On February 17, Duguid had noted that the introduction of Sharia was "within the constitutional framework of Pakistan" and that it was not "an issue for anyone outside of Pakistan to discuss." Such a guarded reaction suggests that Islamabad had kept the US in the loop. However, Richard Holbrooke, the Special US Representative for Pakistan and Afghanistan, while expressing concern, stated, "We are troubled and confused in a sense about what happened in Swat, because it is not an encouraging trend." He noted, further, that "previous ceasefires have broken down and we do not want to see territory ceded to the bad guys. The people who took over Swat are very bad people."

There is a school of thought in Washington and elsewhere that erroneously distinguishes between ‘good’ and ‘bad’ Taliban or between ‘moderate’ and ‘extremist’ Taliban.’ Successive US Administrations have tended to be indulgent towards the ‘moderate’ Taliban, subscribing to Pakistan’s reasoning that they can be won over and co-opted, unlike the ‘bad Taliban’, who are irreconcilable. The spectrum of tolerance for Pakistan’s delinquency since 9/11 has, moreover, gradually widened under the flawed rationale that applying greater pressure on Islamabad would compromise US operations in Afghanistan. 

Along with Pakistan's troublesome decision to release rogue nuclear scientist A.Q. Khan from detention, progressive Talibanisation represents a clear warning to the Obama administration that Pakistan is susceptible to what the US Joint Forces Command describes is "rapid and sudden collapse." While history has proven repeatedly that the appeasement of militants doesn't work, continued acceptance of Pakistan’s ‘terrorist blackmail’ can only lead to an undermining of the declared US policy of zero tolerance for terrorism, and a sinking into what Robert Blackwill described is "a swamp of moral relativism and strategic myopia."

T
he ‘peace deal’ in the NWFP is best seen as part of the Taliban’s strategic game-plan in its advance across Pakistan. As in the past, the Taliban will use this cease-fire to regroup, re-arm and consolidate its position in territories under its control, even as it works to extend its influence in contiguous territories. Peace processes only serve to embolden the radical forces, be it in Afghanistan, Pakistan or elsewhere. Far from ‘ushering in peace’, such deals have, in the past, provided the Taliban-al Qaeda combine secure safe havens and an opportunity to expand the sphere of their jihad. A parallel system of governance, including a harsh system of ‘justice’ and ‘tax’ collection, already exists under the command of the Taliban in the Swat Valley. The latest moves by thegovernment will merely institutionalise these aberrations. 

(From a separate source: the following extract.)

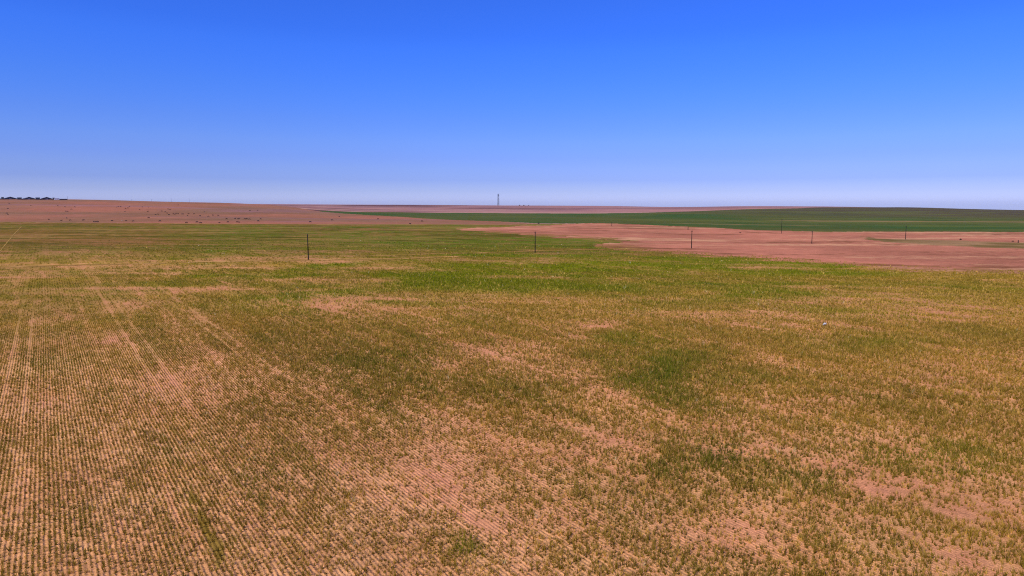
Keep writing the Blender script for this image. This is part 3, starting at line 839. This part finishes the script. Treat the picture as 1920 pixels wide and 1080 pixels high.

The deal in Swat clearly rewards militancy and demonstrates Islamabad’s growing inability or lack of will to contest Islamist extremism. Ominously, it confirms a deeper and more dangerous reality: the Pakistani state is vulnerable to the extremist blackmail. Ceding spaces to Islamist extremists in Swat sets a precedent that the Taliban will now seek to replicate elsewhere in Pakistan. 

The Bajaur chapter of the TNSM has already demanded immediate implementation of Sharia in the Agency, promising, in return, its co-operation to establish the complete ‘writ of the state’, and accepting the Army’s presence in the region ‘till reconstruction work was completed’. TNSM’s Bajaur unit chief Ismail Muhammadi made this demand on February 15, while reacting to the Malakand pact, declaring, "After people's major demand of the enforcement of Sharia is met, the restoration of peace and purging the area of miscreants will become easier and the TNSM will be in a position to help establish writ of thegovernment."

Embedded in the Malakand pact is Islamabad’s duplicity and desperation. A day before the Swat deal, President Zardari had warned that Taliban was trying to "take over the state of Pakistan", after having established its presence in "huge amounts of land" much beyond the tribal areas that form the group's original strongholds. "We have weaknesses and they are taking advantage of that weakness… we are fighting for the survival of Pakistan." But this declaration came even while the Swat deal was being hammered out with the extremists. Strategic confusion is now, inevitably, pervasive.